Not that Lopa is not capable otherwise. As already mentioned her poetry and lyrical prose is ample evidence of her prowess as a wordsmith, who can elevate language to a sensory feast. But why this hesitancy then? This reluctance? Why it is then that Lopa has restrained her pen? Is it because of the intimidation of the translator by the legend and reputation of Tagore? And that is understandable when you are translating a man whose words have been brewed to the perfect intoxication of mellifluous ecstasy, what else can you do but feel intimidated? Add to that the fact that being a native Bengali, she must have been conditioned from her very childhood to consider words of Tagore as holy manna. Any attempt to disfigure them would naturally be a sacrilege. And consequently, Lopa, while translating Tagore, must have consciously or sub-consciously held back any improvisation or transliteration and instead has preferred a mechanical translation of Tagore, trying all the time to be as faithful to the original text as possible. While such a perspective works most of the times but wherever Tagore unleashes his poetry into his prose, such a translator is at loss of words. And this is not mere hypothesizing, one could see instances in The Broken Home and Other Stories, where Lopa, the poet, breaks free from Lopa, the translator, and gives us something exquisite to read.

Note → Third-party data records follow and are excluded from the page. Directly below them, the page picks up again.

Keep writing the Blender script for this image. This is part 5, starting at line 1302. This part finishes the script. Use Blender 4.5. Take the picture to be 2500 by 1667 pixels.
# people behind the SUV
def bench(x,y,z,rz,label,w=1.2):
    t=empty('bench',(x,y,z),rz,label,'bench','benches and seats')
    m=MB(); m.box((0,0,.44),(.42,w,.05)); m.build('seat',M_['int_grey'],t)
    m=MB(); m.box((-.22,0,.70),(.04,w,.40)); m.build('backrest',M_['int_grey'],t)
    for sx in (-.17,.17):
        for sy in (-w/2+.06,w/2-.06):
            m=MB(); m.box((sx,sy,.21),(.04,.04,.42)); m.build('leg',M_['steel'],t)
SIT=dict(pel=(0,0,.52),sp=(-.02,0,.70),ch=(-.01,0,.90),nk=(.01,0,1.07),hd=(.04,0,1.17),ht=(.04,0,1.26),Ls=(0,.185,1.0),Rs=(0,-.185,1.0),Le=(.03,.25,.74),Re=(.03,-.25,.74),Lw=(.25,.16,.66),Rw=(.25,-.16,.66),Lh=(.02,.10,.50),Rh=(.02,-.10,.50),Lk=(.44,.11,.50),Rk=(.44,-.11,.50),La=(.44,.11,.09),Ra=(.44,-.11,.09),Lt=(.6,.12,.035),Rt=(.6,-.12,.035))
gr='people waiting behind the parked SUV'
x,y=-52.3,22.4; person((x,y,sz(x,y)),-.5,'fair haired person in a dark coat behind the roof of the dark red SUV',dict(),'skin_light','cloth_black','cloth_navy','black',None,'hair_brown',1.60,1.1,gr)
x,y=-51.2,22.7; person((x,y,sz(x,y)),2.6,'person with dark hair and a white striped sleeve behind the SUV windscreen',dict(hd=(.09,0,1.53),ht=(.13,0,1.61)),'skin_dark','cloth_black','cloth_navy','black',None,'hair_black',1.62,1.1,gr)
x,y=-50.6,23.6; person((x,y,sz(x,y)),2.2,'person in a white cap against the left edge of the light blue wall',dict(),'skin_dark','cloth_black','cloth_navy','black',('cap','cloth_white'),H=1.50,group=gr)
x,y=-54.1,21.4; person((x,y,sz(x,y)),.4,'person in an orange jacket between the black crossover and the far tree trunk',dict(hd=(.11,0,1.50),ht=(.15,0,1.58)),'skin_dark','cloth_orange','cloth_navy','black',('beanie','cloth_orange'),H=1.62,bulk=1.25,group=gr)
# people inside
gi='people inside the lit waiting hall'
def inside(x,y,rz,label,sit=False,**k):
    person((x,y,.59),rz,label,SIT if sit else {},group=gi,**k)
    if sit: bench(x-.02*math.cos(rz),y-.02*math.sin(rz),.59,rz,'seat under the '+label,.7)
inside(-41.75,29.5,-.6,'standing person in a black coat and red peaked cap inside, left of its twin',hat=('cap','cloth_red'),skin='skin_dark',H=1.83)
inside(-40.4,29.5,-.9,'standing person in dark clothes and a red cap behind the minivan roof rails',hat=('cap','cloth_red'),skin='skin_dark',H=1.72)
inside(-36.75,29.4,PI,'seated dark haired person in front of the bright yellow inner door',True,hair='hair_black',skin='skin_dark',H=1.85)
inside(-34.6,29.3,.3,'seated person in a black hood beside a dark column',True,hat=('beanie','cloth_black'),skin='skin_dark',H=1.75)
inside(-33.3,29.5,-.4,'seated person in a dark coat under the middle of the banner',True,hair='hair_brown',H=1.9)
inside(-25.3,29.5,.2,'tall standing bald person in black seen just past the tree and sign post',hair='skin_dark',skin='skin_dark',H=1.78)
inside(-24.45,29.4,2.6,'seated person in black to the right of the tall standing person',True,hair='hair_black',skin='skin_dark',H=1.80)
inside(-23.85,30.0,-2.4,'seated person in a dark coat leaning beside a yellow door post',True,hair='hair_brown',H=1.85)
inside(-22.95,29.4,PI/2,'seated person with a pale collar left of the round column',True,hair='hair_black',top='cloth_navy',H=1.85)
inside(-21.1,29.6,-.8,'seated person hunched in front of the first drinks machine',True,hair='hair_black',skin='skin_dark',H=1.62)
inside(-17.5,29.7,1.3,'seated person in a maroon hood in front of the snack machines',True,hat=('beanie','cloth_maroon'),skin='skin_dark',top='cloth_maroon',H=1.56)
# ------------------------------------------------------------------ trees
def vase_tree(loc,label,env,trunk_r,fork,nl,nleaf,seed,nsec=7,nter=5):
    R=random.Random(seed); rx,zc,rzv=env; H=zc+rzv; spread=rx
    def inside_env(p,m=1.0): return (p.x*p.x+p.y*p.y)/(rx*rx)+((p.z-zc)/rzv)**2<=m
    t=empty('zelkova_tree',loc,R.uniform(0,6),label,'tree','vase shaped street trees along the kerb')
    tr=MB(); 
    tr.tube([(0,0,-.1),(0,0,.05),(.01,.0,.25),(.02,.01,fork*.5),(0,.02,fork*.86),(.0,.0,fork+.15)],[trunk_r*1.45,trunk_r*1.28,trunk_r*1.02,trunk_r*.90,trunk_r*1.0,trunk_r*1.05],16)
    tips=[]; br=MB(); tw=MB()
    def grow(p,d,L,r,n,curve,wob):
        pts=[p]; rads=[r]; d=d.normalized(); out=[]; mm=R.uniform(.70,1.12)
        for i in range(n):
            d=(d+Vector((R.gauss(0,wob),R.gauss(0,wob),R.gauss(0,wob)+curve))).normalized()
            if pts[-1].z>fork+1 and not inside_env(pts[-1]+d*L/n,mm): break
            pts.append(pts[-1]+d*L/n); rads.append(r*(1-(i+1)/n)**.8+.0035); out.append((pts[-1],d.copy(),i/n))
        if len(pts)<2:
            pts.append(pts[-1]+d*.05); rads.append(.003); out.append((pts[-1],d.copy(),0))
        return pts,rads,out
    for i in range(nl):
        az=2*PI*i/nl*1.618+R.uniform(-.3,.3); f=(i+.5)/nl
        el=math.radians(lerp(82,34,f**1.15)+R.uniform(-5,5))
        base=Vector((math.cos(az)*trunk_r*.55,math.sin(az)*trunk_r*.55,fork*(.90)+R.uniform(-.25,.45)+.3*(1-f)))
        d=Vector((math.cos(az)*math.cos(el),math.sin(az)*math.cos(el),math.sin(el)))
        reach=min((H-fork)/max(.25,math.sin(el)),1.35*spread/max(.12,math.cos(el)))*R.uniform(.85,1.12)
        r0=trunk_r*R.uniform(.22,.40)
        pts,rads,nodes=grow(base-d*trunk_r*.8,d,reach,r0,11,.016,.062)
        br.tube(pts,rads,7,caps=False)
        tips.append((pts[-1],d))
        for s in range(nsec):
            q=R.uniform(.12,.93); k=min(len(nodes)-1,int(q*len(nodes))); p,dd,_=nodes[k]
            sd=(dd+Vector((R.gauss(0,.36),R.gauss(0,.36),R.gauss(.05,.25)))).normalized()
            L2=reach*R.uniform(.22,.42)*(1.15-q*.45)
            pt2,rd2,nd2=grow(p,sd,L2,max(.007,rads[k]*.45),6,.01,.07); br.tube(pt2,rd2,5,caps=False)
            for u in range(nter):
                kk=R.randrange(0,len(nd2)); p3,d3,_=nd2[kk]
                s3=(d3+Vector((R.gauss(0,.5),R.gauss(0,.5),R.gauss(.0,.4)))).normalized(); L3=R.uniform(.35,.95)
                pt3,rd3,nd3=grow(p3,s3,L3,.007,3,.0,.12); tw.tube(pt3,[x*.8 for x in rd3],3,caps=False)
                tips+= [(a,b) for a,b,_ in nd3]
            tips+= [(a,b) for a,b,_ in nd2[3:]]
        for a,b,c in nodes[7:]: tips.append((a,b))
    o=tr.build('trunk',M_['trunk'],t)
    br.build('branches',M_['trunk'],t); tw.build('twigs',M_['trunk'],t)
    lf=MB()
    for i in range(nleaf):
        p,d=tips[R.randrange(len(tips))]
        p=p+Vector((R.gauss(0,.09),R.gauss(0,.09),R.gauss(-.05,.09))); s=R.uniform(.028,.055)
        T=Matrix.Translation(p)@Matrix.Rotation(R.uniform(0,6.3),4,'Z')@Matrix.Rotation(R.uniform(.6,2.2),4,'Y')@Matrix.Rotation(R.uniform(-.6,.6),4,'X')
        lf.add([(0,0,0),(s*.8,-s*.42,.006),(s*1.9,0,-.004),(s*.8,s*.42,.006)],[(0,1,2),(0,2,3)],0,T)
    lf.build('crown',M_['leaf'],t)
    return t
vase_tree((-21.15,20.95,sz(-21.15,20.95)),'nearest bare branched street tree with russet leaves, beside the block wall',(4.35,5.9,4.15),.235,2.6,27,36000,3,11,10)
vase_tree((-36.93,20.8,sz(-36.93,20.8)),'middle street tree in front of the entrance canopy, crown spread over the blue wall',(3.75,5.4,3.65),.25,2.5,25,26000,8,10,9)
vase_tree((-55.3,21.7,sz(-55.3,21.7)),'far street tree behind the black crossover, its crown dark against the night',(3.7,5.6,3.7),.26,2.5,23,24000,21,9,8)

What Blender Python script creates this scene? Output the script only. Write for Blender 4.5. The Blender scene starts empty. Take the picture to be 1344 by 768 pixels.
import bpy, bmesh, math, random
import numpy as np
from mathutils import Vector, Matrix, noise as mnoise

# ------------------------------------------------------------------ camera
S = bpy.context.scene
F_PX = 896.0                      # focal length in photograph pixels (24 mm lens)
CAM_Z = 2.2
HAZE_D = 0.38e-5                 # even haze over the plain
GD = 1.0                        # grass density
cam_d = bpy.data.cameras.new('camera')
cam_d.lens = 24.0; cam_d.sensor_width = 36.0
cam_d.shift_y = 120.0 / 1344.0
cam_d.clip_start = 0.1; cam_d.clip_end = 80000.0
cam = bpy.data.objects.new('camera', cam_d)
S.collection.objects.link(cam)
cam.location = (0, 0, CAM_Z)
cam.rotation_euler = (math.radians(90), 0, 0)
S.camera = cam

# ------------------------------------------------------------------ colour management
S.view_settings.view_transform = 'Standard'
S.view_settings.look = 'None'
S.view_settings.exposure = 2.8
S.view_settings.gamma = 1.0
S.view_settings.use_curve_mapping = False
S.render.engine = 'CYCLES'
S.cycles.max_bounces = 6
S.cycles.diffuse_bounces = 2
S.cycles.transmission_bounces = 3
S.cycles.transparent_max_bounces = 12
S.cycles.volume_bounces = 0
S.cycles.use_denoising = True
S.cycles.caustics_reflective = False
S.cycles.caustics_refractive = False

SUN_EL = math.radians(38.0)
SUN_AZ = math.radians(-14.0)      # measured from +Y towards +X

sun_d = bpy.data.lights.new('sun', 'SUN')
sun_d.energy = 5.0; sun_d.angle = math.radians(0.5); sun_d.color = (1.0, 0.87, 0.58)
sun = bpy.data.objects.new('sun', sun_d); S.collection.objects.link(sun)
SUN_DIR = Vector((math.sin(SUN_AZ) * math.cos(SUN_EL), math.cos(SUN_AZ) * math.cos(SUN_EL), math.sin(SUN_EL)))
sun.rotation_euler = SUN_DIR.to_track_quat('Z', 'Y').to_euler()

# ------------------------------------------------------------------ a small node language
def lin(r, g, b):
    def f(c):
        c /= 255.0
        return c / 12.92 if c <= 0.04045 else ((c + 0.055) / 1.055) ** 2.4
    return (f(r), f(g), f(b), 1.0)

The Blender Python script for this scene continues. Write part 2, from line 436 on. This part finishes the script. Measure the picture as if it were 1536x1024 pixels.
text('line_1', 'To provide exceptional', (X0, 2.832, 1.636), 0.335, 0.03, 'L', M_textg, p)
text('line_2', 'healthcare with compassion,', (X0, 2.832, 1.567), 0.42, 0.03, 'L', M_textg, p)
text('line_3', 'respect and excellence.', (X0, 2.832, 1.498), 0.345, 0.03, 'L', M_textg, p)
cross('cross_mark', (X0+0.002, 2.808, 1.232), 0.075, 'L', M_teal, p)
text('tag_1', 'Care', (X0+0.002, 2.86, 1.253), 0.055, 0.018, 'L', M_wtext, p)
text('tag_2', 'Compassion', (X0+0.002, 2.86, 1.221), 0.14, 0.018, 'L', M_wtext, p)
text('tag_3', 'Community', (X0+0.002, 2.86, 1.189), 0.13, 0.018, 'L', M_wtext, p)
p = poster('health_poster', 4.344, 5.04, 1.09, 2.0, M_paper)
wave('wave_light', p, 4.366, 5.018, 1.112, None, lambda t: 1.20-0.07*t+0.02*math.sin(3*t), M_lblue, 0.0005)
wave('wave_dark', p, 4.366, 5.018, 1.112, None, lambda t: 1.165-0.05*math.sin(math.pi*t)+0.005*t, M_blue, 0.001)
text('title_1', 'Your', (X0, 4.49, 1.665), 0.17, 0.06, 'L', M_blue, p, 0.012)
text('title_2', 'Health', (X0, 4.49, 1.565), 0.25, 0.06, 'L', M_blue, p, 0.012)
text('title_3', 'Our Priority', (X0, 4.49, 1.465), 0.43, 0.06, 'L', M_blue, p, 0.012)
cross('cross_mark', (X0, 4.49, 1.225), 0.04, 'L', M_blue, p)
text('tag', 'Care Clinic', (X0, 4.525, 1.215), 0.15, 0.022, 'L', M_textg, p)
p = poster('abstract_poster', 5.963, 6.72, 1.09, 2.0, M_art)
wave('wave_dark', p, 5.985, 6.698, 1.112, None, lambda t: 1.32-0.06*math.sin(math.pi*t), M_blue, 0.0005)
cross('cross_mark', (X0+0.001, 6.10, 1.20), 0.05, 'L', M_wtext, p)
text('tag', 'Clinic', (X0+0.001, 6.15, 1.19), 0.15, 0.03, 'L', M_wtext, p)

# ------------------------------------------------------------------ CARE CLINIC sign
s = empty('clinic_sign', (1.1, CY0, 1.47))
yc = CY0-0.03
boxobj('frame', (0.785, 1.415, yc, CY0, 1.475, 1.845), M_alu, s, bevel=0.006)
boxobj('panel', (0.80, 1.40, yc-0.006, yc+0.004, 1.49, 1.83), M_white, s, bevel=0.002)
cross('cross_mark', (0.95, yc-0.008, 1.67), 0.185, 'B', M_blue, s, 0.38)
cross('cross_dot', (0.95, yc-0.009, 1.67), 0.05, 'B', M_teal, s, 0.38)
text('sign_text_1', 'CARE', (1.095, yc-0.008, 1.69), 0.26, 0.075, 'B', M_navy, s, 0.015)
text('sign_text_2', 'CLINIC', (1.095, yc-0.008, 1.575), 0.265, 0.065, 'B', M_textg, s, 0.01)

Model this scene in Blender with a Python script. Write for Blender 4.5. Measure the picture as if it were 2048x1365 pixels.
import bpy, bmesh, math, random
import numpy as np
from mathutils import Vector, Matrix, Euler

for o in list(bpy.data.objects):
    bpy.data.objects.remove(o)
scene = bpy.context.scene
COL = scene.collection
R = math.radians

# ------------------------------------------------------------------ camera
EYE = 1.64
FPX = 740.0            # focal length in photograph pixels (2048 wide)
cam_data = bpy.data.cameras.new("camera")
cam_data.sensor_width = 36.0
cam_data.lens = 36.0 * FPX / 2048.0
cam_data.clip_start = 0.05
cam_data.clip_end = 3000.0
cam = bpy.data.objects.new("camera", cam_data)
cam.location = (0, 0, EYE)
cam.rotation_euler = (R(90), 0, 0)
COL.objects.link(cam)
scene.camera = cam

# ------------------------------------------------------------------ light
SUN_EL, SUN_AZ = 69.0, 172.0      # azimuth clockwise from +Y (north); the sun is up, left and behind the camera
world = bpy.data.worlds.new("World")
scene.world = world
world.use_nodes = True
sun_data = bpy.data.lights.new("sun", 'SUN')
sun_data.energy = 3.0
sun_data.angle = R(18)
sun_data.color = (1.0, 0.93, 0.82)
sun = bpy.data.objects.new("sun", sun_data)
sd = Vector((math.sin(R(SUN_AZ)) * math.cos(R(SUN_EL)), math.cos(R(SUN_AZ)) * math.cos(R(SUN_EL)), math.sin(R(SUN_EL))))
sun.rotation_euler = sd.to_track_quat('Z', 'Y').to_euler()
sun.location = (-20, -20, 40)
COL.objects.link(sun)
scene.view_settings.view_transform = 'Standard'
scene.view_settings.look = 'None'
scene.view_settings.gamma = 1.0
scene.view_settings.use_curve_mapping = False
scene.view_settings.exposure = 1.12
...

For instance:
“Thus, Charu built a clandestine tunnel inside the deep, dark trenches hidden beneath her everyday world of domestic chores and responsibilities. In the pitch-dark of that soundless, uninhabited world, she had constructed her own sacred temple of tears and agony. Nobody in the world, not even her husband, had the right to enter that world.”
(The Broken Home)
Or
“In the narrow alleys of Kolkata, I had discovered her silent words peeping through the window, addressing the silent sky.” (Haimonti)
There is no hesitancy here, no reluctance. Pity we don’t have more of it.
To conclude, The Broken Home and Other Stories is an immensely readable translation. And so much readable that by the end not only would the reader be asking for more of Tagore, but more of Lopa’s Tagore.